[WHAT YOU SHOULD DO] Within the material below, find each line bearing the word "parts" and present it.

(Scripts that build scenes)
>>>

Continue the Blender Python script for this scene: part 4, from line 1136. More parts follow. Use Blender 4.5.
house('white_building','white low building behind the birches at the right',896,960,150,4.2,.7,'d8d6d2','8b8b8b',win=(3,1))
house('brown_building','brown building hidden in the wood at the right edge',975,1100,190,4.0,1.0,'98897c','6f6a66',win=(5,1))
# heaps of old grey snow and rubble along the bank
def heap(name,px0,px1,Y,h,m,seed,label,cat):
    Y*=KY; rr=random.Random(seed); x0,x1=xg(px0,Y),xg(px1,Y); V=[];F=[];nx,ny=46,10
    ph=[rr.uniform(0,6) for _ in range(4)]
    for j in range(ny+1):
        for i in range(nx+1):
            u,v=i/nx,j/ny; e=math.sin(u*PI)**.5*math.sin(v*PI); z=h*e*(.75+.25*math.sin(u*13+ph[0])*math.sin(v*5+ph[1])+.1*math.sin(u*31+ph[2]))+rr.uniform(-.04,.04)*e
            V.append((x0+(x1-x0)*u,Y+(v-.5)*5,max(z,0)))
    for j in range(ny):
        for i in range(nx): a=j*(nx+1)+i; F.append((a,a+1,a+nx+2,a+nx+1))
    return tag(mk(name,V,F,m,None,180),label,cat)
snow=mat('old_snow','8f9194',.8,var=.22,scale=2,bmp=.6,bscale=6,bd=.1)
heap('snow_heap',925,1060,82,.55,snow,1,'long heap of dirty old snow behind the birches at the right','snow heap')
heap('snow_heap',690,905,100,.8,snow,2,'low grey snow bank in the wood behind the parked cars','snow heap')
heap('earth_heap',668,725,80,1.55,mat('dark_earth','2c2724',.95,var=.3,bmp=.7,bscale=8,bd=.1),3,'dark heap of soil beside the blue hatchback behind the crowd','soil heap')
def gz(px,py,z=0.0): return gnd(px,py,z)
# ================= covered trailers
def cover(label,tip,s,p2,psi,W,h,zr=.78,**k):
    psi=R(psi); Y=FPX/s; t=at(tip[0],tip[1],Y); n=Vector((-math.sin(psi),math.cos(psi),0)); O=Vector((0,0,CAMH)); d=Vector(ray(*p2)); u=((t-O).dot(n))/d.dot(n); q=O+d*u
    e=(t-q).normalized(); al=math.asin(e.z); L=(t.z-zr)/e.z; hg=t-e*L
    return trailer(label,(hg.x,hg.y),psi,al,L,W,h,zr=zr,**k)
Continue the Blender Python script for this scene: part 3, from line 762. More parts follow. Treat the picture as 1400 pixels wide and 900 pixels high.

<<<

[EXERCISE RESULT]
Continue the Blender Python script for this scene: part 4, from line 1136. More parts follow. Use Blender 4.5.
Continue the Blender Python script for this scene: part 3, from line 762. More parts follow. Treat the picture as 1400 pixels wide and 900 pixels high.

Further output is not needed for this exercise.